Veteran Gannon gives WA edge in Shield clash

WA's Cameron Gannon has taken a five-for against Queensland in the Sheffield Shield. (Richard Wainwright/AAP PHOTOS)

Veteran paceman Cameron Gannon has carried over his Sheffield Shield final heroics from last season into this season's opening round to give defending champions Western Australia the upper hand over Queensland.

Gannon, who claimed eight wickets and scored 52 runs in last summer's season decider, took 5-57 at the WACA on Thursday to set up a 98-run first-innings lead.

Queensland were dismissed for 367 and WA were 3-106, a lead of 204 at stumps on day three.

Mitchell Marsh (40) and Hilton Cartwright (19) steadied the hosts' innings with an unbroken fourth-wicket stand of 59 and will look for quick runs before a final day declaration.

The fast bowlers from both sides toiled well on a pitch offering them little, with no batters dominating.

Jack Clayton (85) and Ben McDermott (62) extended their overnight fourth-wicket stand to 102 before Gannon had Clayton well caught down the legside by wicketkeeper Josh Inglis, after striking 12 fours.

The game tilted toward WA in the middle session when the Bulls lost 6-66 after being quite well placed at 4-301 in reply to 465.

In the space of 15 balls Queensland lost 3-2, with medium pacer Cartwright, who didn't take a Shield wicket last season, whipping out McDermott and Jimmy Peirson.

Between those two successful overs former Victoria paceman Brody Couch claimed his first Shield wicket as a WA player.

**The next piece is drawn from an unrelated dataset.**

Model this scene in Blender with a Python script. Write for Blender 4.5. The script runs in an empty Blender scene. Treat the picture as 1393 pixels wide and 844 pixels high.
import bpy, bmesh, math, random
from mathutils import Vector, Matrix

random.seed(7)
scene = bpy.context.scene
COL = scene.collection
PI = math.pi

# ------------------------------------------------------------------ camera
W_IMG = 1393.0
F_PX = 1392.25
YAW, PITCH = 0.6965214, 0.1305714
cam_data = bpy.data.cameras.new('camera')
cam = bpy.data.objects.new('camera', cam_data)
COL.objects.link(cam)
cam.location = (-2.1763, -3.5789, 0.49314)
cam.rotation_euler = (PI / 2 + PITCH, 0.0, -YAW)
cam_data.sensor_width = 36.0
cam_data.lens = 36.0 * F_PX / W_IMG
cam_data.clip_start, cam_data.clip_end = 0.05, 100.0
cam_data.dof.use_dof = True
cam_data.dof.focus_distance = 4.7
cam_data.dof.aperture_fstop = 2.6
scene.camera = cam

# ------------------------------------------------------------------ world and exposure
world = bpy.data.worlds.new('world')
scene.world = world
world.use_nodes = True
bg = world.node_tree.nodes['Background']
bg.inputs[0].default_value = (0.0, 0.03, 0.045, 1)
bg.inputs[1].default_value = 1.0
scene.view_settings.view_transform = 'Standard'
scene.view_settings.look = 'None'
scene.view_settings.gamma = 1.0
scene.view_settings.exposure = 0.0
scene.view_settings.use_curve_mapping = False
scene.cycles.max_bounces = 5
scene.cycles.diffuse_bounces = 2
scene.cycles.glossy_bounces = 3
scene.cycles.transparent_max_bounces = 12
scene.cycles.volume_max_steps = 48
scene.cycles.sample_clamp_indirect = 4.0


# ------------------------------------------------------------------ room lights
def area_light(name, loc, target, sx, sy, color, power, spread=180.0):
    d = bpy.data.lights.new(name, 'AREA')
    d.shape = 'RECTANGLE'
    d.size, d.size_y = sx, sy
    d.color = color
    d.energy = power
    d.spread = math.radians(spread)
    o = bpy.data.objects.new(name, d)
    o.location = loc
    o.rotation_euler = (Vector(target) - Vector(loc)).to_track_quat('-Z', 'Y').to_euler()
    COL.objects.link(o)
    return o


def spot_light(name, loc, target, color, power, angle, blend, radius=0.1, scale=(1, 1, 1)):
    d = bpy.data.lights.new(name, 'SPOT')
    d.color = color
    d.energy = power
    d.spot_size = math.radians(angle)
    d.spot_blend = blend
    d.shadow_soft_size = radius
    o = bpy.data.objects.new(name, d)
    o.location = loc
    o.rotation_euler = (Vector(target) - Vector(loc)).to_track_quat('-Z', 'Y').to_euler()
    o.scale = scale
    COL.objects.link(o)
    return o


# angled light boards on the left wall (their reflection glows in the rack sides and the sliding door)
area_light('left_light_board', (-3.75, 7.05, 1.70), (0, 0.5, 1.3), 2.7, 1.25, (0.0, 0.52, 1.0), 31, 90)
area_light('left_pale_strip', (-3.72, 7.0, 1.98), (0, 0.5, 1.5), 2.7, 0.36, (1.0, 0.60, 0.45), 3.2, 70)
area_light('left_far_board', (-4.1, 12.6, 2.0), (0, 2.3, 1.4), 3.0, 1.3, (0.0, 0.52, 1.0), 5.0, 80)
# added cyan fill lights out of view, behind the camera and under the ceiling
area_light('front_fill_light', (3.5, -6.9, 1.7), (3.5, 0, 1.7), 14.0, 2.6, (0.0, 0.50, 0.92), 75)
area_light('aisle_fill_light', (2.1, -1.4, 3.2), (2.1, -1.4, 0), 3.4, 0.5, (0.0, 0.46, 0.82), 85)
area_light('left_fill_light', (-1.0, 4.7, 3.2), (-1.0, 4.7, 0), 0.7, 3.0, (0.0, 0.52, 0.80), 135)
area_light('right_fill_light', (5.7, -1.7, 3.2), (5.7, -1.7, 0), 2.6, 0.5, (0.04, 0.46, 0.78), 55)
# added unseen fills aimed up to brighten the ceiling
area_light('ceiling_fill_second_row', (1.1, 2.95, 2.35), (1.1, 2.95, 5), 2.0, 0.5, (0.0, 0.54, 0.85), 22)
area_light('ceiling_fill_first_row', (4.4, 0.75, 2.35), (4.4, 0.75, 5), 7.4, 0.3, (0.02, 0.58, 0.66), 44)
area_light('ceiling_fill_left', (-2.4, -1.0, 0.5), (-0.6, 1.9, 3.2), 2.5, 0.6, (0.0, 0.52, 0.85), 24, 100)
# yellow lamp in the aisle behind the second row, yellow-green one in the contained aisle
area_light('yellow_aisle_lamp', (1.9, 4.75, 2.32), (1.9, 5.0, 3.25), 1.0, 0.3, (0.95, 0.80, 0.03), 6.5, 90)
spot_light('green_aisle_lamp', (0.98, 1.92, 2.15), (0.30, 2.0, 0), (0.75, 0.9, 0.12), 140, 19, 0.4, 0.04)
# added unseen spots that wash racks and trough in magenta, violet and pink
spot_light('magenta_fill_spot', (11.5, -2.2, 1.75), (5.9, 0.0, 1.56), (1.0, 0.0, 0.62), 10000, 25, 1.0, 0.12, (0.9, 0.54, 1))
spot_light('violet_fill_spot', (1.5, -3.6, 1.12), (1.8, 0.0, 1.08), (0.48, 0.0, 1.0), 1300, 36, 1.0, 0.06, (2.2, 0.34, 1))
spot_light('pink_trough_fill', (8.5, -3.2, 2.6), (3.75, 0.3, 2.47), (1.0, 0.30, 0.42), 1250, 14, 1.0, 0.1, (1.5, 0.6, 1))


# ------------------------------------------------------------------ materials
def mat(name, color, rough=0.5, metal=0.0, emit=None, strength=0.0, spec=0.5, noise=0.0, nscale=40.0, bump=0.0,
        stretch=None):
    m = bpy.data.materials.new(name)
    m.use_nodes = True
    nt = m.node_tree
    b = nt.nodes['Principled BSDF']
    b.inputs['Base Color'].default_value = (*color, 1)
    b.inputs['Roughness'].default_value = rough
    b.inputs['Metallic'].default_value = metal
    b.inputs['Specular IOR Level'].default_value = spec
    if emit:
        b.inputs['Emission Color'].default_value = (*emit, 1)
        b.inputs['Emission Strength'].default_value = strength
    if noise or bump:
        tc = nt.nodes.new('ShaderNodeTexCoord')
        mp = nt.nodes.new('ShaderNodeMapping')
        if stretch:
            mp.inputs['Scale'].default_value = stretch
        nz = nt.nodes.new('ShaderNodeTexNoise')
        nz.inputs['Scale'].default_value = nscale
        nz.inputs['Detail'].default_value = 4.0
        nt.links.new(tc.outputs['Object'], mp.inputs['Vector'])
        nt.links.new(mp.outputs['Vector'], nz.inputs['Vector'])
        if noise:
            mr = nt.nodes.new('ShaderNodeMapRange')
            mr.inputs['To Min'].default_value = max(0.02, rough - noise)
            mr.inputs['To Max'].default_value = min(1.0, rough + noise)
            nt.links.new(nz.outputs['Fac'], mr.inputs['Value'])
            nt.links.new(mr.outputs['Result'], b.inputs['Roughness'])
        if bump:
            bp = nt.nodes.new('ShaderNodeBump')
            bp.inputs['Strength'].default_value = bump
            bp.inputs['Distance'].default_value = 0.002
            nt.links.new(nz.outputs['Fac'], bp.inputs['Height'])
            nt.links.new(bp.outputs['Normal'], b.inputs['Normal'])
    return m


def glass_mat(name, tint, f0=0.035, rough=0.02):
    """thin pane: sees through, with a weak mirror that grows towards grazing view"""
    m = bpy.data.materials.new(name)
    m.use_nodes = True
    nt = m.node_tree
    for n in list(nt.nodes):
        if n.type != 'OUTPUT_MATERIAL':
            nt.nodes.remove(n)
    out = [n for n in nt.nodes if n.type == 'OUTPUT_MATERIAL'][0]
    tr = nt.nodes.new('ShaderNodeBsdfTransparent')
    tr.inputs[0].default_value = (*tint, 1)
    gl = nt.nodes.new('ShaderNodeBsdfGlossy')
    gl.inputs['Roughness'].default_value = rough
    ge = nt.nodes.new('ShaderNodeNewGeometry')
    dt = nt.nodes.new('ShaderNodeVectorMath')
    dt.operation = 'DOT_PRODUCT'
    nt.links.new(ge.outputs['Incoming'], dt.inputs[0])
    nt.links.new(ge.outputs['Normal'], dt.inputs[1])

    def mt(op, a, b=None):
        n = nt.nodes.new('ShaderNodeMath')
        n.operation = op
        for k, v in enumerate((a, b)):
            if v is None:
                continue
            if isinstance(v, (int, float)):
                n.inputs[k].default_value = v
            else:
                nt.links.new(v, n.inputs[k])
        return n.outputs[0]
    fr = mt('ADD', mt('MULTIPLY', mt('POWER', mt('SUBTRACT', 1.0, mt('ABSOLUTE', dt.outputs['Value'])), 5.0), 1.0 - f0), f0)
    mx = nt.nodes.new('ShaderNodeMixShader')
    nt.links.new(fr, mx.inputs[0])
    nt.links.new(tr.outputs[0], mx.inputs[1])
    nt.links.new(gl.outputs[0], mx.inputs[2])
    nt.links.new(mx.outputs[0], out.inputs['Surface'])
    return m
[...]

Gannon, who claimed the only wicket of the first session, took the last two wickets of a Queensland innings boosted by a late flurry from Mark Steketee (32).

His dismissal of Steketee gave the 35-year-old Gannon the sixth five-wicket haul of a first-class career which started with Queensland 14 years ago.

WA's Test opener Cameron Bancroft suffered a first-over pair, again caught behind off Michael Neser, lasting just four balls across the two innings.

Sam Whiteman and Jayden Goodwin added 47 before each fell to catches in successive overs, with the latter giving Australian U19 World Cup winner and paceman Tom Straker his first Shield wicket.

Marsh and Cartwright accumulated steadily against a probing attack and stymied the Bulls' hopes of blasting through the middle order, batting out the last 21.4 overs.